Exploring the colonial iconography on display at Portugal dos Pequenitos theme park (lit. Portugal for the Little Ones), spearheaded by the sculptures standing at the entry to the pavilions representing the former (Portuguese) colonies, Parque Temático addresses questions of human existence and freedom. Zeroing in on the power relations at play during colonialism and post-colonialism, the film discusses the troublesome dynamics of submission engendered by the history of slavery and segregation, congealed in the sculptures representing black figures, forever arrested in this condition.

 

Voices Sofia Lobo, João Pedro Gama, Igor Lebreaud, Miguel Magalhães, Ana Pires Quintais, Delfim Sardo, Vasco Araújo

Text Vasco Araújo

Soundtrack Quartetto per Archi Nº1 and Threnody for the Victims of Hiroshima for 52 Stringed Instruments, by Krzysztof Penderecki


Ângela Ferreira, Joal la Portugaise, 2004, 6’15’’

“Of what they told me, what caught my attention most was what they said about the origin of Joal’s name. There are several versions. For some, this name comes from the Serere language “Joong”, which means “small altitude”: it would have allowed the designation of the village in which a part was elevated in relation to the rest of the landscape. According to another etymology, the one that interests me the most, Joal came from the name of Joana Albiz, wife or sister of a Portuguese navigator. Of course none of this can be proved.
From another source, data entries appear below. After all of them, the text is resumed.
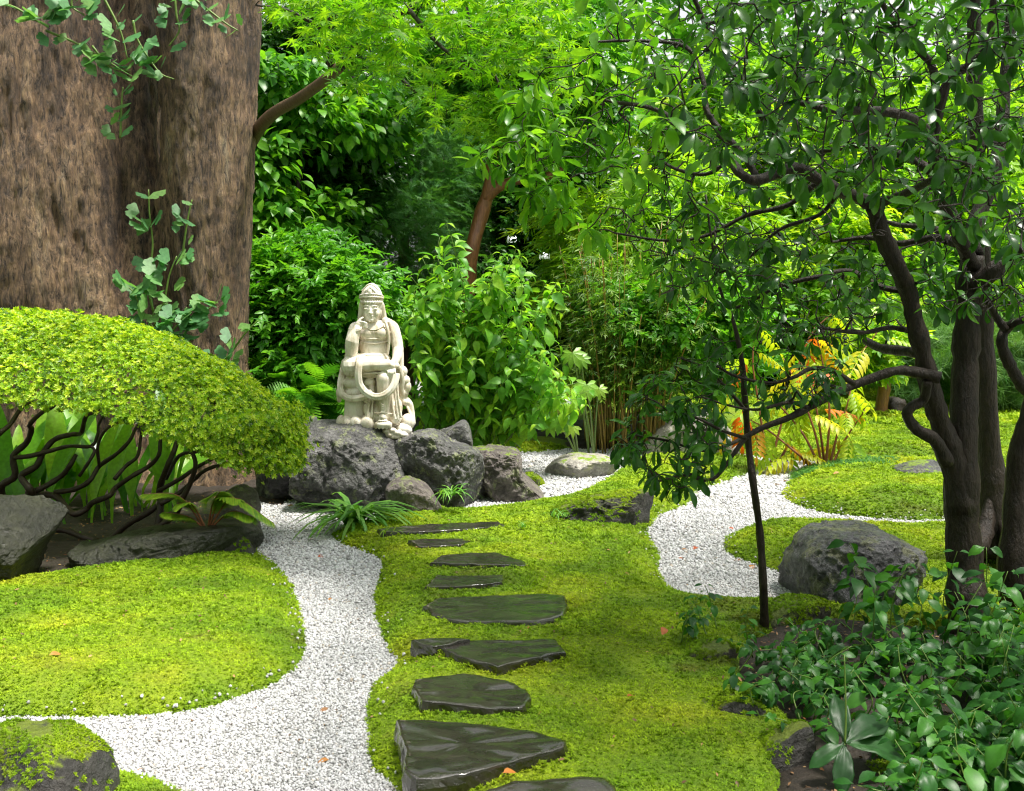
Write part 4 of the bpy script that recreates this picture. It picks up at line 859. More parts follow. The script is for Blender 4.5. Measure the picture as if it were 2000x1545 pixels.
def px_limb(mb, pts, y, rpx, k=8, m=5, wob=0.0, rng=None, dy=None):
    """pts in photograph pixels, y distance (or list), rpx radius in pixels (start, end)"""
    ys = np.interp(np.linspace(0, 1, len(pts)), np.linspace(0, 1, len(np.atleast_1d(y))), np.atleast_1d(y))
    if rng is not None: ys = ys + rng.normal(size=len(pts)) * wob
    p = np.array([P(a, b, yy) for (a, b), yy in zip(pts, ys)]); q = spline(p, m)
    rp = np.atleast_1d(rpx).astype(float); rr_ = np.interp(np.linspace(0, 1, len(q)), np.linspace(0, 1, len(rp)), rp) * np.mean(ys) / FPX
    if rng is not None: rr_ = rr_ * (1 + .06 * rng.normal(size=len(q)))
    tube(mb, q, rr_, k); return limb_nodes(q, rr_)
def whorl_leaves(tips, dirs, n, size, rng, spread=1.0, droop=.25):
    pos, D, U = [], [], []
    for t, d in zip(tips, dirs):
        m = rng.integers(n[0], n[1] + 1); a = norm(d + (0, 0, .35)); x = norm(np.cross(a, (0.31, .2, 1.0))); y = np.cross(a, x); ph = rng.uniform(0, 6.28)
        for i in range(m):
            th = ph + i * 2.4 + rng.normal() * .25; rd = x * math.cos(th) + y * math.sin(th); fwd = rng.uniform(.05, .65)
            D.append(norm(rd * spread + a * fwd + np.array((0, 0, -droop * rng.uniform(.3, 1.6))))); U.append(norm(np.array((0, 0, 1.0)) + a * .3 + rng.normal(size=3) * .3)); pos.append(t - a * rng.uniform(0, .03) * (i % 3))
    pos, D, U = np.array(pos), np.array(D), np.array(U)
    return pos, frames(D, U, rng.normal(size=len(D)) * .35), size * rng.uniform(.65, 1.15, len(D))
def px_tips(rng, n, poly, y0, y1, dens=None):
    out = []; pw = np.array(poly, float); lo, hi = pw.min(0), pw.max(0)
    while len(out) < n:
        q = rng.uniform(lo, hi, (n * 2, 2)); q = q[sdf(q, pw) > 0]
        for a in q[:n - len(out)]: out.append(P(a[0], a[1], rng.uniform(y0, y1)))
    return np.array(out)

# ------------------------------------------------------------------ the old ginkgo
GY = 9.4
gk = empty('ginkgo_tree', P(210, 960, GY), 'huge old ginkgo trunk with furrowed brown bark and fan leaved shoots', 'tree')
def ginkgo_trunk():
    b = bmesh.new()
    def lobe(path, seg=28):
        mb = MB(); pts = np.array([P(x, y, GY + dy) for x, y, dy, _ in path]); rr_ = np.array([w * GY / FPX for *_, w in path]); tube(mb, spline(pts, 4), np.interp(np.linspace(0, 1, (len(path) - 1) * 4 + 1), np.linspace(0, 1, len(path)), rr_), seg)
        vs = [b.verts.new(v) for v in np.concatenate(mb.V)]
        for F in mb.F:
            for q in F: b.faces.new([vs[i] for i in q])
    lobe([(120, 1040, .6, 330), (120, 940, .6, 290), (105, 780, .6, 258), (100, 600, .6, 245), (93, 400, .6, 233), (84, 200, .6, 216), (76, 0, .6, 208), (90, -300, .6, 215), (90, -700, .6, 190)], 40)
    lobe([(425, 1050, -.1, 140), (420, 950, -.05, 100), (412, 850, 0, 78), (404, 700, .02, 74), (405, 560, .02, 75), (405, 400, .02, 81), (406, 250, .02, 85), (409, 100, .02, 89), (412, -60, .02, 92), (424, -400, 0, 84), (430, -700, 0, 76)], 28)
    lobe([(325, 1000, .25, 150), (322, 800, .28, 100), (320, 600, .30, 82), (322, 470, .36, 62), (326, 380, .5, 40)], 20)
    lobe([(300, 380, 1.5, 60), (310, 200, 1.6, 60), (318, 0, 1.7, 60), (320, -400, 1.7, 60)], 16)
    for x, w, t in ((40, 60, -.48), (-70, 66, -.44), (190, 54, -.38), (270, 40, -.2)): lobe([(x + 16, 1060, t - .05, w + 30), (x + 8, 900, t + .02, w), (x, 700, t + .16, w), (x - 10, 450, t + .34, w), (x - 14, 150, t + .5, w), (x - 14, -100, t + .7, w)], 16)
    bmesh.ops.recalc_face_normals(b, faces=b.faces)
    me = bpy.data.meshes.new('trunk'); b.to_mesh(me); b.free(); tmp = bpy.data.objects.new('trunk', me); COL.objects.link(tmp)
    rm = tmp.modifiers.new('r', 'REMESH'); rm.mode = 'VOXEL'; rm.voxel_size = .032
    sm = tmp.modifiers.new('s', 'SMOOTH'); sm.iterations = 8; sm.factor = .5
    me2 = bpy.data.meshes.new_from_object(tmp.evaluated_get(bpy.context.evaluated_depsgraph_get())); bpy.data.objects.remove(tmp)
    n = len(me2.vertices); V = np.zeros(n * 3, np.float32); me2.vertices.foreach_get('co', V); V = V.reshape(-1, 3); Nn = np.zeros(n * 3, np.float32); me2.vertices.foreach_get('normal', Nn); Nn = Nn.reshape(-1, 3)
    vis = (V[:, 1] < GY + .9) & (V[:, 2] < 5)
    d = np.zeros(n)
    for i in np.nonzero(vis)[0]:
        x, y, z = V[i]; w = .25 * noise.noise((x * 1.3, y * 1.3, z * .8))
        right = x > (345 - 1000) * GY / FPX and z > 1.0
        fu = 1 - 2 * abs(noise.noise((x * 7 + w * 3, y * 7, z * 1.1))); fu2 = 1 - 2 * abs(noise.noise((x * 19 + w * 3, y * 19, z * 2.2))); fl = noise.noise((x * 26, y * 26, z * 11))
        fl2 = max(0, noise.noise((x * 9 + 5, y * 9, z * 4.5)) - .12); d[i] = (.016 if right else .034) * fu + (.016 if right else .026) * fu2 + .014 * fl + (.015 if right else .06) * noise.noise((x * 2, y * 2, z * 1.2)) + (.008 if right else .035) * fl2
    V = V + Nn * d[:, None]; me2.vertices.foreach_set('co', V.astype(np.float32).ravel()); me2.update(); me2.polygons.foreach_set('use_smooth', np.ones(len(me2.polygons), bool))
    me2.materials.clear(); me2.materials.append(M['ginkgo_bark']); me2.name = 'trunk'; link('trunk', me2, gk)
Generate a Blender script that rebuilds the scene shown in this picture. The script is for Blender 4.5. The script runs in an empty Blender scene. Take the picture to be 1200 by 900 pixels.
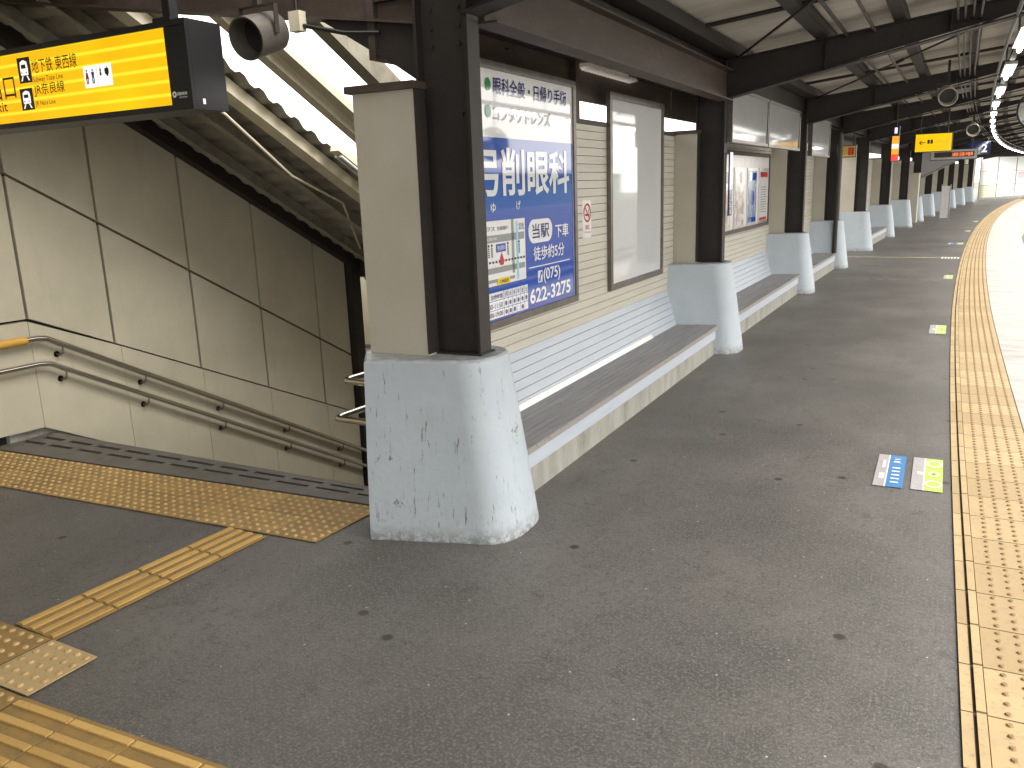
import bpy, math, random
from mathutils import Vector, Matrix
random.seed(7)
R = math.radians
scene = bpy.context.scene
COL = scene.collection

# ------------------------------------------------------------------ camera, world, sun, exposure
cam_d = bpy.data.cameras.new('camera')
cam = bpy.data.objects.new('camera', cam_d)
COL.objects.link(cam)
_r = Vector((0.88111282, 0.0792941, -0.46621095))
_f = Vector((0.47169927, -0.21774861, 0.85445032))
_d = Vector((0.03376391, 0.97277849, 0.22926406))
M3 = Matrix(((_r[0], -_r[1], -_r[2]), (_f[0], -_f[1], -_f[2]), (-_d[0], _d[1], _d[2])))
cam.matrix_world = Matrix.Translation((0, 0, 1.70)) @ M3.to_4x4()
cam_d.sensor_width = 36.0
cam_d.lens = 36.0 * 971.0 / 1200.0
cam_d.clip_start = 0.05
cam_d.clip_end = 1500
scene.camera = cam

SUN_EL, SUN_ROT = R(47), R(84)
world = bpy.data.worlds.new('World')
scene.world = world
world.use_nodes = True
wn, wl = world.node_tree.nodes, world.node_tree.links
wn.clear()
sky = wn.new('ShaderNodeTexSky'); sky.sky_type = 'NISHITA'; sky.sun_disc = False
sky.sun_elevation = SUN_EL; sky.sun_rotation = SUN_ROT; sky.dust_density = 3.0
mixw = wn.new('ShaderNodeMix'); mixw.data_type = 'RGBA'
mixw.inputs[0].default_value = 0.88
mixw.inputs[7].default_value = (9.6, 9.25, 8.75, 1)      # cloud layer of an overcast day
bg = wn.new('ShaderNodeBackground'); bg.inputs[1].default_value = 0.12
wo = wn.new('ShaderNodeOutputWorld')
wl.new(sky.outputs[0], mixw.inputs[6]); wl.new(mixw.outputs[2], bg.inputs[0]); wl.new(bg.outputs[0], wo.inputs[0])

sun_d = bpy.data.lights.new('sun', 'SUN'); sun_d.energy = 1.4; sun_d.angle = R(35); sun_d.color = (1, .96, .9)
sun = bpy.data.objects.new('sun', sun_d); COL.objects.link(sun)
sdir = Vector((math.sin(SUN_ROT) * math.cos(SUN_EL), math.cos(SUN_ROT) * math.cos(SUN_EL), math.sin(SUN_EL)))
sun.rotation_euler = sdir.to_track_quat('Z', 'Y').to_euler()

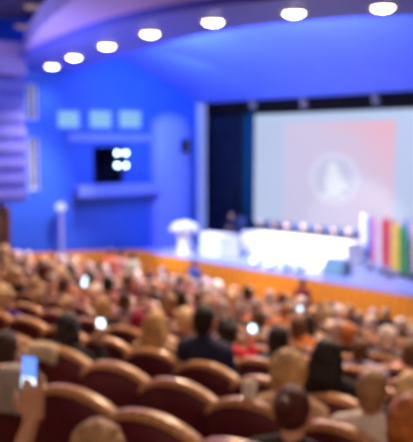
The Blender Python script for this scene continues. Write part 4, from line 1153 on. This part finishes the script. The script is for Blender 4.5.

What is interesting to me is that this story was transmitted orally through the centuries and that this unfinished account gave people like Senghor the possibility of adding new elements to the story. For my part, I took the liberty of developing this story further: in a series of performances, I became Joana Albiz, I tried to give body to this character, to imagine the reasons of her coming to Joal. Perhaps she never really existed, but us questioning ‘the why’ of this coming is symbolic; it means to question ‘the why’ of the colonialism arrival to Africa.”


Pilar Albarracín, Musical Dancing Spanish Dolls, 2001, 3’25’’

Pilar Albarracin’s interventions, actions and performances, and also some of her video-performances and photographic series tend to surprise due to their admittedly theatrical appearance. But this exaggerated artificiality conceals a genuine passion: that of producing counter-presentations. Using the strategy of camouflage and exploiting her interpretative gifts and her talent for creating scenographies, the artist succeeds, at least, in fusing together and, with a little luck, provoking doubts about the authenticity of those presentations claiming to represent reality.

 

Courtesy of the artist, Galerie Vallois, Paris and Galeria Filomena Soares, Lisbon


Valeriano López, Me duele el chocho, 2002, 3’34’’

There is a rumour in the neighbourhood, a non-gypsy in pain has arrived from Spain. This is the opening text of the video – its director is the non-gypsy who seeks the collaboration of a gypsy community inviting them to say in front of the camera the famous sentence by the writer Miguel de Unamuno – “Me duele España (Spain hurts me)” – which sums up the enlightened and sceptical spirit of the ’98 generation. But the transgressor humour of the protagonists transfers the Unamunoian feeling from the public to the personal, a woman enunciating the phrase that gives title to the video and thus moving the core of the problem from Spain to the corporal centre of her community.


Mauro Cerqueira, Leonel, 2015, 3’06’’

Neighbour of the artist Mauro Cerqueira, Leonel is a drug addict who makes a living stealing and reselling stuff during the day. Cerqueira films Leonel’s wandering around the city of Porto, through the streets and places of a world and a life on the edge, bringing us closer to a universe of objects, actions, memories, encounters and disagreements pertaining to his life and imagination. A life that, in this shorter version of the film, combines an allegory of the escape to farway countries with the death of hope itself.


Lois Patiño, Noite sem distância, 2015, 23’

A glimpse in the memory of a landscape: the smuggling that for centuries crossed the line between Portugal and Galicia. The Gerês Mountains know no borders, and rocks cross one country to another with insolence. Smugglers also disobey this separation. The rocks, the river, the trees – silent witnesses, helping them to hide. They just have to wait for the night to cross the distance separating them.